Sandy Florian
Noemi Press ($15)
by Peter Grandbois
Sandy Florian’s Boxing the Compass defies categorization, subverts genre, and reframes our ideas of what story and language can do—all the while remaining intensely readable. In fact, upon “finishing” the book, this reader had to read it again. Perhaps a reader doesn’t ever “finish” a book like this, preferring to keep it at hand so that he or she can pick it up on a whim and reread random passages, such as: “she // unfolds her body the same way some people unfold letters from their lovers who’ve set sail, slowly, with caution, minding the curled edges of the cracked pages, that fading blue ink of time,” or “[she] steps onto the // sidewalk turning northeast on that landmass, concrete composite of well and of shell, of hole and of bowl, of buds from that ever budding past, so buckled by history and crumpled by memory, so embedded with remnants of crocodile eyes crying crocodile tears on these crocodile days . . .”
Florian’s work has been compared to Gertrude Stein’s, and the above quotation demonstrates why. However, in the metamorphic power of her surreal landscapes and the mercurial speed of her linguistic transformations, she seems closer to Baudelaire, Bruno Schulz, or Kobo Abe. Florian’s subject is nothing less than the ways in which tragedy precipitates questions of who we are and of what our world is composed. The title refers to naming the thirty-two points of the compass in clockwise order, to make a complete revolution—or, to paraphrase T.S. Eliot, to return home and know that place for the first time. The problem is, how can you find your way home when your world has been thrown into flux? “The only thing she notices as she walks east-northeast to her apartment building is the shape of a dove dead at the entrance, like the shape of a brother, like the shape of a father, like the shape of a mother, a lover, a daughter.” The dead dove opens a gateway to the grief through which the narrator must work her way, a grief that is opening and closing just as the world around her opens and closes.

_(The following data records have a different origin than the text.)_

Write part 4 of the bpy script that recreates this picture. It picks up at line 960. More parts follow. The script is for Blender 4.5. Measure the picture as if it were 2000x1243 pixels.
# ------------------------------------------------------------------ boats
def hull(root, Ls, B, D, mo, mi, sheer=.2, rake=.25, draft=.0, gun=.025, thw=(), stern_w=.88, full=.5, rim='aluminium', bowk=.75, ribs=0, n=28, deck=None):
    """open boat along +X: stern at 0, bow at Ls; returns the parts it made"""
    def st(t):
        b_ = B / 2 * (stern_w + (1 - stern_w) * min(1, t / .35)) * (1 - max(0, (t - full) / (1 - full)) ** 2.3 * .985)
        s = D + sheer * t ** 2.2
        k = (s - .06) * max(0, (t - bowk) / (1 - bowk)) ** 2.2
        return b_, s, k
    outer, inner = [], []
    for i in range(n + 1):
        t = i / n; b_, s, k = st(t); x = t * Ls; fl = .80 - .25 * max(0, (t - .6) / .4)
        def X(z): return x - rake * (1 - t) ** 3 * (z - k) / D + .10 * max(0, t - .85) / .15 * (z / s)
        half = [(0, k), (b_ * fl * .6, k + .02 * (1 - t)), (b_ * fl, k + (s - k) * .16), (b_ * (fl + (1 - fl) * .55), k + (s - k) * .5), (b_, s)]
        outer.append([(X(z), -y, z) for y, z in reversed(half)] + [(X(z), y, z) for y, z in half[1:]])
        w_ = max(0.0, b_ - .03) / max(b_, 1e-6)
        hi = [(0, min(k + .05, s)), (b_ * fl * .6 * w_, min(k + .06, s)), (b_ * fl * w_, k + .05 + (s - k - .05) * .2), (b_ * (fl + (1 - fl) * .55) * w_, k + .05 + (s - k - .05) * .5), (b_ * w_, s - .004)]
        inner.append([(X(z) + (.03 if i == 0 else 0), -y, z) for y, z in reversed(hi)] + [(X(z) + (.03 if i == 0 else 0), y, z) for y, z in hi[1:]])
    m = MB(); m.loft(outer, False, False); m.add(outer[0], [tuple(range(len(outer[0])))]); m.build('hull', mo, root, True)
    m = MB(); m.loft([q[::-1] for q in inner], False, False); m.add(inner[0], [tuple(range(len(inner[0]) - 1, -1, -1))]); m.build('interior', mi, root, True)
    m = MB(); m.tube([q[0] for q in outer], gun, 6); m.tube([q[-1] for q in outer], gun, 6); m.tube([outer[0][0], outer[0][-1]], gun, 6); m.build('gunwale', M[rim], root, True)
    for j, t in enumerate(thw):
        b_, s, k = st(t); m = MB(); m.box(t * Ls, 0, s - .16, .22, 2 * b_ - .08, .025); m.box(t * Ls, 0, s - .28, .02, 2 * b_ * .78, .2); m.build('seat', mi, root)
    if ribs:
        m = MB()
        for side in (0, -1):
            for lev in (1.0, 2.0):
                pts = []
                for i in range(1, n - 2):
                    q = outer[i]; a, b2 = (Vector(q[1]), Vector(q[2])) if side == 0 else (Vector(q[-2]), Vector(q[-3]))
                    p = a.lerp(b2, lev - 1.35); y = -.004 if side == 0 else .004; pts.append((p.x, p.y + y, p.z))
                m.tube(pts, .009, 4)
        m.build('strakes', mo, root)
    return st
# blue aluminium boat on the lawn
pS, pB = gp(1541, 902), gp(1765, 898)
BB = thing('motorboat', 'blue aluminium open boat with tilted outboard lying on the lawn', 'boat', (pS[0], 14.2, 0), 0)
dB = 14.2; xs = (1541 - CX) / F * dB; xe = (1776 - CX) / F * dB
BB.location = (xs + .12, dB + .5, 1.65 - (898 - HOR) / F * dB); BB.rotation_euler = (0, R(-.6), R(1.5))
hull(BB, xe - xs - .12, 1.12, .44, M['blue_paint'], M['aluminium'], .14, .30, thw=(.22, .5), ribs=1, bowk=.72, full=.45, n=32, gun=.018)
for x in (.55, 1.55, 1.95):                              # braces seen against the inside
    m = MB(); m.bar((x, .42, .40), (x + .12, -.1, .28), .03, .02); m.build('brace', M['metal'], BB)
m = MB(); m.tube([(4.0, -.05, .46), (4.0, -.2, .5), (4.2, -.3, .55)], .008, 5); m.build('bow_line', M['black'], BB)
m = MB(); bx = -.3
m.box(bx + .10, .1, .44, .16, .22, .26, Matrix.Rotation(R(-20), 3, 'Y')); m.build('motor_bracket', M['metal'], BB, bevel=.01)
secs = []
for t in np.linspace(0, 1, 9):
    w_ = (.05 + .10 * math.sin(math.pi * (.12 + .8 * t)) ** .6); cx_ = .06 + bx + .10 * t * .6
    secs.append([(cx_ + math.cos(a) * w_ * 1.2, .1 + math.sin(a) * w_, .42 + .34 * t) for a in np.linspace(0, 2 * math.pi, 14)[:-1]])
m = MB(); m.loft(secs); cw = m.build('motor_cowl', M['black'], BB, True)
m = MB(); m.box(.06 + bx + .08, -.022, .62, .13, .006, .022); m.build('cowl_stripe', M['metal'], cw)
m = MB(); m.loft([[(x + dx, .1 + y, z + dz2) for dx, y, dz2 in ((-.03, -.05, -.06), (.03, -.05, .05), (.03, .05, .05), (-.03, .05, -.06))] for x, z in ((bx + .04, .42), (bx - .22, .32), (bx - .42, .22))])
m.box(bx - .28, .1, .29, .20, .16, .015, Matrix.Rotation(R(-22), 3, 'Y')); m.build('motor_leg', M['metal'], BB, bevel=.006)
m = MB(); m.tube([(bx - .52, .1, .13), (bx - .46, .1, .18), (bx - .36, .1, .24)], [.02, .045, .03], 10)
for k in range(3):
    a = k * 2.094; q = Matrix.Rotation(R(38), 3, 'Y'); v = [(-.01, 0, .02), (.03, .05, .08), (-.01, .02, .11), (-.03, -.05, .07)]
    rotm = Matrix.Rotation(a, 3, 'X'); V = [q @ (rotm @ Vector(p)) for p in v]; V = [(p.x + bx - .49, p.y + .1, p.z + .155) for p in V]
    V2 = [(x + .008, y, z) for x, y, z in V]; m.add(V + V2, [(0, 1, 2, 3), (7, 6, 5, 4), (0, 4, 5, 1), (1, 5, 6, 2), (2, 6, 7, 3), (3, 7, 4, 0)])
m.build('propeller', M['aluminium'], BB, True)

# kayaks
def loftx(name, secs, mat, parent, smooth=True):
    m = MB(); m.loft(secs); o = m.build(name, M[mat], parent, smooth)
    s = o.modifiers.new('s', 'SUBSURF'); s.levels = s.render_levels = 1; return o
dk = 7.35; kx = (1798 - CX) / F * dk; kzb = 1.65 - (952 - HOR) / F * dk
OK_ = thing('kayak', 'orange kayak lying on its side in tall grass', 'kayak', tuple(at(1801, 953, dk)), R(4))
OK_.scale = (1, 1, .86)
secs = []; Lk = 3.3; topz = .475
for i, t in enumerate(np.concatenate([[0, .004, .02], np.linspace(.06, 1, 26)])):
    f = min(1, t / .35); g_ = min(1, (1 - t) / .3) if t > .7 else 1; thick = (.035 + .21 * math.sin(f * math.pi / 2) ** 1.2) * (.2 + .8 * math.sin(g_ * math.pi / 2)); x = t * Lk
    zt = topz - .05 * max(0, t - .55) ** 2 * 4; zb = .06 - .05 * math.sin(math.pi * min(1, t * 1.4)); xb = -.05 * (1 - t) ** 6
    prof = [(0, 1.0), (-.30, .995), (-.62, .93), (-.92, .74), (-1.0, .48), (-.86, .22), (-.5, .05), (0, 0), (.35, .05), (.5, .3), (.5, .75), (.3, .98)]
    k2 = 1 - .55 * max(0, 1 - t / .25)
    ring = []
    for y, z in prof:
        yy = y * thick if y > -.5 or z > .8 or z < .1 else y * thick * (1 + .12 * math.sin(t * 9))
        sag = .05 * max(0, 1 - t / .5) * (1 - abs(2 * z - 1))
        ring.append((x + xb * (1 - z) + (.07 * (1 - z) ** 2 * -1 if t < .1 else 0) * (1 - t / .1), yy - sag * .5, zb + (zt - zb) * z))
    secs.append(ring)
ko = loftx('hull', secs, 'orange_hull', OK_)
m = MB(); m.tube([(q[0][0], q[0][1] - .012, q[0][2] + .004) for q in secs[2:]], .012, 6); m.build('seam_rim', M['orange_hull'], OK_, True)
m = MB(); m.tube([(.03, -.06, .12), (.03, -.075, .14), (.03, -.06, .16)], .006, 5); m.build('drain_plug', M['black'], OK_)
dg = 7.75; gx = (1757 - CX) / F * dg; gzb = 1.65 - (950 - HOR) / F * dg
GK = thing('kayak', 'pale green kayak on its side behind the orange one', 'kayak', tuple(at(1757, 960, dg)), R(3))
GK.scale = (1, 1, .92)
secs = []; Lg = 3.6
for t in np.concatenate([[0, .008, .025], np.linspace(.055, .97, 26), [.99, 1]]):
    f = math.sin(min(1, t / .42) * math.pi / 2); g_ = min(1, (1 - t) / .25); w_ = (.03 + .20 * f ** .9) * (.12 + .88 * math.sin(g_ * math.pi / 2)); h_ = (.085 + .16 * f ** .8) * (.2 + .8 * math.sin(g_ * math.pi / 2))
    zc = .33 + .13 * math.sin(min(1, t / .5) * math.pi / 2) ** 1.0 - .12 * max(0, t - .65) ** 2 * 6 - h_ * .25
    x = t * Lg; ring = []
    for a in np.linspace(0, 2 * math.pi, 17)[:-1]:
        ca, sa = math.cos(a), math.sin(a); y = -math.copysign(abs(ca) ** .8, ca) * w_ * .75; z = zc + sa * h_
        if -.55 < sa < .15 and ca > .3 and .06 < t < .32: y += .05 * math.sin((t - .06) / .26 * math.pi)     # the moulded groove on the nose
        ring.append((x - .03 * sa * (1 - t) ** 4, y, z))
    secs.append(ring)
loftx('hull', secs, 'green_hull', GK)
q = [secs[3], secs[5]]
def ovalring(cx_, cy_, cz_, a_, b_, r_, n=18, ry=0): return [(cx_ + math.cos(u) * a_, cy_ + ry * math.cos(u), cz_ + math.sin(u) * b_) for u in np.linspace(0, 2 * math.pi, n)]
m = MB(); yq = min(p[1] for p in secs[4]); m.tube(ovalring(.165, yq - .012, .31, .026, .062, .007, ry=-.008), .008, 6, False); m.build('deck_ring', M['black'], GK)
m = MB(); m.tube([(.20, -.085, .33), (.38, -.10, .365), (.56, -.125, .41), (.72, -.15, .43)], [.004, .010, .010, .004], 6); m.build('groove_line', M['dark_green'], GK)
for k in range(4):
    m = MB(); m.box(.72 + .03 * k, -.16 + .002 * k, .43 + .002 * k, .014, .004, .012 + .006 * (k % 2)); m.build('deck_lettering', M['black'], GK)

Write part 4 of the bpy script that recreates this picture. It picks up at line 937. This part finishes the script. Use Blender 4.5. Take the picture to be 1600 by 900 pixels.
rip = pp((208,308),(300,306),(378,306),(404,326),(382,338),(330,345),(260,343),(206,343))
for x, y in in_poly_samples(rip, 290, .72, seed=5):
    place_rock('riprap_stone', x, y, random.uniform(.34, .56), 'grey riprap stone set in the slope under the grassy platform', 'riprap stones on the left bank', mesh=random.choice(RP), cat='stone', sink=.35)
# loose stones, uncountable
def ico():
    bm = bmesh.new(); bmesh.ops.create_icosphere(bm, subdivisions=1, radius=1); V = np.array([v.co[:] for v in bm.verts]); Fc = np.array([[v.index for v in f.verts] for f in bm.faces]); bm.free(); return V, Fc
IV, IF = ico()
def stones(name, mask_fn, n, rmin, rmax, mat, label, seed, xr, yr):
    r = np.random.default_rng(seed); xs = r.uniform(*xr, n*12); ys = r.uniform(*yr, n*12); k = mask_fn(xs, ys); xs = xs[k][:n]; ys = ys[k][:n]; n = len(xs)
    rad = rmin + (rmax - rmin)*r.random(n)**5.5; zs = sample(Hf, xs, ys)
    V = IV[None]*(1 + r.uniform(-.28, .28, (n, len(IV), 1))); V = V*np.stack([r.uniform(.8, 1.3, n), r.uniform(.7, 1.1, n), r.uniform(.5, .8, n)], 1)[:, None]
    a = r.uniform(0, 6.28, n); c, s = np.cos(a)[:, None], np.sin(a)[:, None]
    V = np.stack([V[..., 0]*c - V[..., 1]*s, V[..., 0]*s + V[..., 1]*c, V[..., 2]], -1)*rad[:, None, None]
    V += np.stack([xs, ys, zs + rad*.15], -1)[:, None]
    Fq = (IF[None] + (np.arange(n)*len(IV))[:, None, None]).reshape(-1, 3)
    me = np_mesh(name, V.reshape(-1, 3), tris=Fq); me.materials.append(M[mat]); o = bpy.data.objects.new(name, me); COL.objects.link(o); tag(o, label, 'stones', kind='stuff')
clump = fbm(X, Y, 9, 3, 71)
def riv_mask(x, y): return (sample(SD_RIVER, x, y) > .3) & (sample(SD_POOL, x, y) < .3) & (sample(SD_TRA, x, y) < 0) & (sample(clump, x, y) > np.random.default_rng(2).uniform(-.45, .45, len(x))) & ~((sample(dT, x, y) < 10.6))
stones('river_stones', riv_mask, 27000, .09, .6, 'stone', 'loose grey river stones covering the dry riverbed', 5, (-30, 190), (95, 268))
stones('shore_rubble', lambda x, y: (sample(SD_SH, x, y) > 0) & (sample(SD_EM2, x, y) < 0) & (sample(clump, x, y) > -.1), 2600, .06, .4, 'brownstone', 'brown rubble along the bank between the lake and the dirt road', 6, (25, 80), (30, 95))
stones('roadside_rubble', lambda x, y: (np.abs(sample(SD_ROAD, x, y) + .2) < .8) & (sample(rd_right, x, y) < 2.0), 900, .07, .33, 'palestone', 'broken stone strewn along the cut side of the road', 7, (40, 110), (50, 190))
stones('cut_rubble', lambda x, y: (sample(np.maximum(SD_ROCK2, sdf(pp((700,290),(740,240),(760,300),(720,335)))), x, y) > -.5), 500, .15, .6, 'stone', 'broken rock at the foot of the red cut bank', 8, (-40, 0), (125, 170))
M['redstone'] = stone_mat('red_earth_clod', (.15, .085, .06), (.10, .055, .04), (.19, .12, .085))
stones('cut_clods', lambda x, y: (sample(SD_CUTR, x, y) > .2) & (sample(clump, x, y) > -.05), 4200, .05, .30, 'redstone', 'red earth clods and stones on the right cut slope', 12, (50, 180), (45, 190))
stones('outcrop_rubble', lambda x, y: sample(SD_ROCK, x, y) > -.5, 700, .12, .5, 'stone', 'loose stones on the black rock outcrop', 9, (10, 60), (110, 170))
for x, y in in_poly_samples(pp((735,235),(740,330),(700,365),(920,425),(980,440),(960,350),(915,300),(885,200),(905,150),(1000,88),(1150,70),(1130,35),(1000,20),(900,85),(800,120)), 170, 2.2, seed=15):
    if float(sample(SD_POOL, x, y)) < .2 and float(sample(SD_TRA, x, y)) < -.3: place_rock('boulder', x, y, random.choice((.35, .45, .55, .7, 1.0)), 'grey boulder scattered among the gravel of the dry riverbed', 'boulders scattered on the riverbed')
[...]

Life wanes into death, and death waxes into life. The problem is our desire to control the flow, to box the compass: “If she could only live inside this box. If she could only live inside this frame.” We open to one experience only to close off to another, always trying to find our bearings. The structure of Florian’s work beautifully reflects that ebb and flow as each paragraph, each chapter, ends mid sentence, only to pick up with the start of the next paragraph or chapter:
as she gathers herself into the shell of the tub, turning the handles counterclockwise, now hot, now cold, and
counterclockwise again, now hot, now cold,
and spills herself into that ocean predominating this world of ice and fog . . .
Even as paragraphs and chapters pour into each other, worlds collide within those sentences, as the dead dove becomes the brother and the bathtub the ocean. History, science, and geography crash like waves against the narrative as the reader, like the protagonist, tries to make sense of a world in which she is cast adrift: “Don’t be rash little thing. We are all lost on this boat. And the waters are rising higher, rising higher.” Florian’s Boxing the Compass forces us to look at our lives differently. As Pound demanded, she “makes it new.”